La pauvreté, tenace, déchirante, de plus en plus criante, nous lance des oeillade quand arrive le temps de Noël. Autour de nous surgissent tous les organismes de lutte à la misère. Leur désir d’éliminer à tout prix la pauvreté semble appartenir à ces rêves idéalistes que poursuivent les Don Quichotte de tous les temps.
Au-delà de la part d’idéalisme qui peut habiller la cause, les initiatives en faveur des démunis ont le mérite d’attirer notre attention: la pauvreté n’est pas une banalité. On ne doit pas s’y habituer. C’est un problème crucial. Il touche les pays en voie de développement, c’est évident. Il atteint aussi, de façon alarmante, les peuples industrialisés et techniquement développés, les peuples riches comme le nôtre. La misère est partout. Et elle atteint toutes les couches de la société. Refuser ce constat, c’est s’enfouir la tête dans le sable.
Par ailleurs, devons-nous nous soumettre à cette réalité comme on assume une fatalité ? Bien des ténors de l’économie et de la politique nous donnent l’impression de prêcher pour la résignation. Il serait impossible d’abattre le mur ! Certains vont même jusqu’à faire du pouce sur l’Évangile ! Ils reprennent la parole de Jésus : Des pauvres, vous en avez toujours avec vous ( Jean 12, 8 ).
C’est nous qui avons fait naître la pauvreté. Admettons-le. Et si nous sommes capables de la créer, pourquoi ne pourrions-nous pas arriver à l’éliminer ? Pourquoi baisser les bras si vite ? Regardons-nous : nous réalisons des prodiges. Nous avons réussi à aller sur la lune et nous nous apprêtons à visiter d’autres planètes. Nous voyageons allègrement sur l’autoroute de l’Internet. Nous avons du génie ! Ça se voit ! Assez de génie pour vaincre la misère !

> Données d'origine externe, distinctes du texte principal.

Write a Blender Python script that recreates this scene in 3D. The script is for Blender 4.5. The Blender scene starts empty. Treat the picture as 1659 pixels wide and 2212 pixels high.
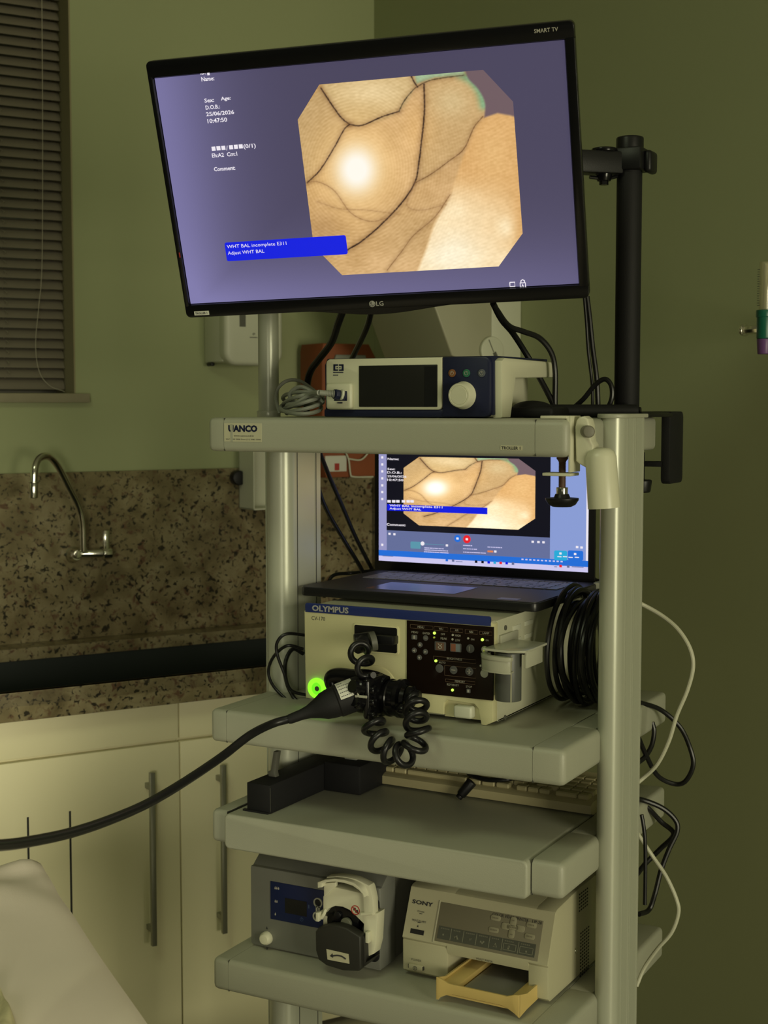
import bpy, bmesh, math, random
import numpy as np
from mathutils import Vector, Matrix
random.seed(7)
PI = math.pi
sc = bpy.context.scene
COL = sc.collection

# ------------------------------------------------------------------ camera, world, lights, exposure
FPX = 3130.0
YAW = math.radians(28.1)
PITCH = math.atan(231 / FPX)
CAM = Vector((1.3816, -1.9702, 1.5))
Fh = Vector((-math.sin(YAW), math.cos(YAW), 0))
Rv = Vector((math.cos(YAW), math.sin(YAW), 0))
Zv = Vector((0, 0, 1))
Fv = Fh * math.cos(PITCH) - Zv * math.sin(PITCH)
Uv = Zv * math.cos(PITCH) + Fh * math.sin(PITCH)
cd = bpy.data.cameras.new('camera')
cam = bpy.data.objects.new('camera', cd)
COL.objects.link(cam)
cam.matrix_world = Matrix(((Rv.x, Uv.x, -Fv.x, CAM.x), (Rv.y, Uv.y, -Fv.y, CAM.y), (Rv.z, Uv.z, -Fv.z, CAM.z), (0, 0, 0, 1)))
cd.sensor_fit = 'VERTICAL'
cd.sensor_height = 36
cd.lens = 36 * FPX / 2212
cd.clip_start = 0.05
cd.dof.use_dof = True
cd.dof.focus_distance = 2.25
cd.dof.aperture_fstop = 9.0
sc.camera = cam

w = bpy.data.worlds.new('world')
sc.world = w
w.use_nodes = True
w.node_tree.nodes['Background'].inputs[0].default_value = (0.62, 0.66, 0.36, 1)
w.node_tree.nodes['Background'].inputs[1].default_value = 0.05


def area(name, loc, target, size, power, color, size_y=None):
    l = bpy.data.lights.new(name, 'AREA')
    l.energy = power
    l.color = color
    l.size = size
    if size_y:
        l.shape = 'RECTANGLE'
        l.size_y = size_y
    o = bpy.data.objects.new(name, l)
    COL.objects.link(o)
    o.location = loc
    o.rotation_euler = (Vector(target) - Vector(loc)).to_track_quat('-Z', 'Y').to_euler()
    return o


area('window_daylight', (4.8, -2.3, 1.25), (-0.3, 1.0, 0.7), 1.6, 101.0, (1.0, 0.94, 0.66), 1.5)
low_fill = area('added_low_fill', (1.7, -3.3, 1.25), (-1.25, 0.15, 0.25), 0.7, 4.6, (1.0, 0.95, 0.72), 0.9)  # added fill lamp with no real source, brightens the low cabinets and bed edge
low_fill.data.spread = math.radians(48)
area('added_bed_fill', (0.1, -1.4, 2.85), (-0.1, -0.9, 0.7), 0.7, 10.0, (0.9, 1.0, 0.62))  # unseen lamp added above the bed to lift its upward faces
vs = sc.view_settings
vs.view_transform = 'Standard'
vs.look = 'None'
vs.exposure = 0.0
vs.gamma = 1.0
vs.use_curve_mapping = False


# ------------------------------------------------------------------ frames
def pxray(u, v):
    return Fv + Rv * ((u - 829.5) / FPX) - Uv * ((v - 1106) / FPX)


class Fr:
    """A place with its own axes: x along, y into depth, z up."""
    def __init__(s, loc=(0, 0, 0), rz=0.0, m=None):
        s.m = m if m is not None else Matrix.Translation(Vector(loc)) @ Matrix.Rotation(rz, 4, 'Z')
        s.i = s.m.inverted()
        s.o = s.i @ CAM
        s.r = s.i.to_3x3()

    def _c(s, u, v, k, val):
        d = s.r @ pxray(u, v)
        return s.o + d * ((val - s.o[k]) / d[k])

    def at(s, u, v, y=0.0): return s._c(u, v, 1, y)
    def atx(s, u, v, x=0.0): return s._c(u, v, 0, x)
    def atz(s, u, v, z=0.0): return s._c(u, v, 2, z)


W = Fr()


# ------------------------------------------------------------------ materials
def srgb(r, g, b):
    f = lambda c: (c / 255 / 12.92) if c / 255 <= 0.04045 else ((c / 255 + 0.055) / 1.055) ** 2.4
    return (f(r), f(g), f(b), 1)


def mat(name, col, rough=0.5, metal=0.0, bump=0.0, bscale=200.0, var=0.0, vscale=6.0, emit=None, estr=1.0, trans=0.0, spec=0.5, coat=0.0, alpha=1.0):
    m = bpy.data.materials.new(name)
    m.use_nodes = True
    nt = m.node_tree
    b = nt.nodes['Principled BSDF']
    col = tuple(col)[:3] + (1,)
    b.inputs['Base Color'].default_value = col
    b.inputs['Roughness'].default_value = rough
    b.inputs['Metallic'].default_value = metal
    b.inputs['Specular IOR Level'].default_value = spec
    b.inputs['Coat Weight'].default_value = coat
    b.inputs['Transmission Weight'].default_value = trans
    b.inputs['Alpha'].default_value = alpha
    tc = nt.nodes.new('ShaderNodeTexCoord')
    if var > 0:
        n = nt.nodes.new('ShaderNodeTexNoise')
        n.inputs['Scale'].default_value = vscale
        n.inputs['Detail'].default_value = 5
        nt.links.new(tc.outputs['Object'], n.inputs['Vector'])
        mx = nt.nodes.new('ShaderNodeMix')
        mx.data_type = 'RGBA'
        mx.inputs[6].default_value = tuple(c * (1 - var) for c in col[:3]) + (1,)
        mx.inputs[7].default_value = tuple(min(1, c * (1 + var)) for c in col[:3]) + (1,)
        nt.links.new(n.outputs[0], mx.inputs[0])
        nt.links.new(mx.outputs[2], b.inputs['Base Color'])
    if bump > 0:
        n = nt.nodes.new('ShaderNodeTexNoise')
        n.inputs['Scale'].default_value = bscale
        n.inputs['Detail'].default_value = 3
        nt.links.new(tc.outputs['Object'], n.inputs['Vector'])
        bp = nt.nodes.new('ShaderNodeBump')
        bp.inputs['Strength'].default_value = bump
        bp.inputs['Distance'].default_value = 0.001
        nt.links.new(n.outputs[0], bp.inputs['Height'])
        nt.links.new(bp.outputs[0], b.inputs['Normal'])
    if emit is not None:
        b.inputs['Emission Color'].default_value = tuple(emit)[:3] + (1,)
        b.inputs['Emission Strength'].default_value = estr
    return m


def emat(name, col, s=1.0):
    return mat(name, (0.01, 0.01, 0.01), 0.3, emit=col, estr=s, var=0)


def granite(name):
    m = bpy.data.materials.new(name)
    m.use_nodes = True
    nt = m.node_tree
    b = nt.nodes['Principled BSDF']
    b.inputs['Roughness'].default_value = 0.28
    tc = nt.nodes.new('ShaderNodeTexCoord')

    def ramp(src, stops):
        r = nt.nodes.new('ShaderNodeValToRGB')
        els = r.color_ramp.elements
        while len(els) < len(stops): els.new(0.5)
        for e, (p, c) in zip(els, stops):
            e.position = p
            e.color = c
        nt.links.new(src, r.inputs[0])
        return r.outputs[0]

    def noise(s, d=4, dist=0.0):
        n = nt.nodes.new('ShaderNodeTexNoise')
        n.inputs['Scale'].default_value = s
        n.inputs['Detail'].default_value = d
        n.inputs['Distortion'].default_value = dist
        nt.links.new(tc.outputs['Object'], n.inputs['Vector'])
        return n.outputs[0]
    base = ramp(noise(14, 6, 0.6), [(0.30, (.13, .103, .052, 1)), (0.5, (.225, .185, .10, 1)), (0.72, (.33, .285, .17, 1))])
    sp1 = ramp(noise(85, 4, 0.5), [(0.36, (0, 0, 0, 1)), (0.44, (1, 1, 1, 1))])
    sp2 = ramp(noise(48, 4, 0.8), [(0.56, (1, 1, 1, 1)), (0.68, (0, 0, 0, 1))])

    def mix(f, a, c):
        x = nt.nodes.new('ShaderNodeMix')
        x.data_type = 'RGBA'
        nt.links.new(f, x.inputs[0])
        x.inputs[6].default_value = a
        nt.links.new(c, x.inputs[7])
        return x.outputs[2]
    c = mix(sp2, (.13, .075, .045, 1), base)
    c = mix(sp1, (.03, .026, .018, 1), c)
    nt.links.new(c, b.inputs['Base Color'])
    return m


def vmat(name, s=1.0):
    m = bpy.data.materials.new(name)
    m.use_nodes = True
    nt = m.node_tree
    b = nt.nodes['Principled BSDF']
    b.inputs['Base Color'].default_value = (0.01, 0.01, 0.01, 1)
    b.inputs['Roughness'].default_value = 0.35
    a = nt.nodes.new('ShaderNodeVertexColor')
    a.layer_name = 'picture'
    nt.links.new(a.outputs[0], b.inputs['Emission Color'])
    b.inputs['Emission Strength'].default_value = s
    return m


M = {}
M['wall'] = mat('wall_paint', (.365, .40, .215), 0.75, bump=.15, bscale=90, var=.03, vscale=3)
M['wallr'] = mat('wall_paint_right', (.395, .425, .245), 0.75, bump=.15, bscale=90, var=.03, vscale=3)
M['ceil'] = mat('ceiling_paint', (.6, .6, .5), 0.9, bump=.1)
M['floor'] = mat('floor_tile', (.30, .28, .22), 0.4, var=.1, bump=.05)
M['granite'] = granite('granite')
M['sill'] = mat('sill_marble', (.30, .27, .18), 0.45, var=.15, vscale=20)
M['jamb'] = mat('jamb_plaster', (.30, .27, .155), 0.8, bump=.1)
M['slat'] = mat('blind_slat_brown', (.205, .18, .135), 0.42, var=.08, vscale=9)
M['cord'] = mat('blind_cord', (.45, .42, .32), 0.8, var=.1)
M['cab'] = mat('cabinet_cream', (.80, .75, .50), 0.45, var=.03, vscale=4, bump=.03)
M['steelh'] = mat('handle_aluminium', (.30, .30, .24), 0.35, metal=.7, bump=.03)
M['slot'] = mat('slot_black', (.01, .01, .01), 0.7, bump=.02)
M['chrome'] = mat('chrome', (.75, .74, .66), 0.14, metal=1.0, bump=.01)
M['basin'] = mat('sink_basin_dark', (.035, .042, .040), 0.45, metal=.3, bump=.03)
M['troll'] = mat('trolley_enamel', (.385, .39, .305), 0.42, bump=.25, bscale=700, var=.02)
M['trollx'] = mat('trolley_profile', (.46, .475, .38), 0.30, metal=.15, bump=.04, var=.02)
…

Nos lenteurs à solutionner le problème laissent entendre que la pauvreté profite à quelqu’un quelque part. Il y a de l’argent à faire sur le dos des pauvres. Sinon, pourquoi certains deviennent-ils de plus en plus riches alors que beaucoup d’autres sont de plus en plus pauvres ? Sinon, pourquoi le fossé entre les biens nantis et les démunis se creuse-t-il de plus en plus profondément ?
Tartuffe jette les hauts cris quand il découvre un assisté social paresseux ou un chômeur qui se fait brunir la bedaine au soleil de la Floride. Mais il ne se gêne pas pour cacher les revenus qui feraient grimper ses impôts personnels. Ne pas payer tous ses impôts, c’est du vol ! Actuellement, l’État perd davantage à cause de mauvaises déclarations à l’impôt qu’il ne perd à cause de la fraude contre l’aide sociale. Et que dire des évasions fiscales ? Mais non, on préfère s’en prendre aux petits, les principales victimes de la crise économique et sociale. Il est toujours plus facile de gagner quand on choisit de se battre avec des adversaires plus faibles et désarmés.
Pour faire disparaître nos énormes dettes, on parle beaucoup de déficit zéro ! Il faut regarnir les coffres de l’État, dit-on, afin que le pays sorte du marasme, afin qu’il entre sereinement dans le troisième millénaire. D’accord ! Mais quand lutterons-nous pour que chaque famille vivant sous le seuil de la pauvreté puisse, elle aussi, atteindre son déficit zéro ? La véritable prospérité d’un pays ne dépend pas d’abord de la santé de ses institutions – même financières – mais du bien-être et du bonheur des citoyens et des citoyennes.
Dans quelques jours, nous fêterons Noël. L’enfant de Bethléem ne glorifie pas la pauvreté. Il ne veut pas réduire l’être humain à la misère en lui promettant un paradis idyllique. Il dit, et il dit avec éloquence, que Dieu est du côté des pauvres et qu’il faut transformer la terre pour que celle-ci devienne, le plus tôt possible, un paradis pour tous les enfants du monde.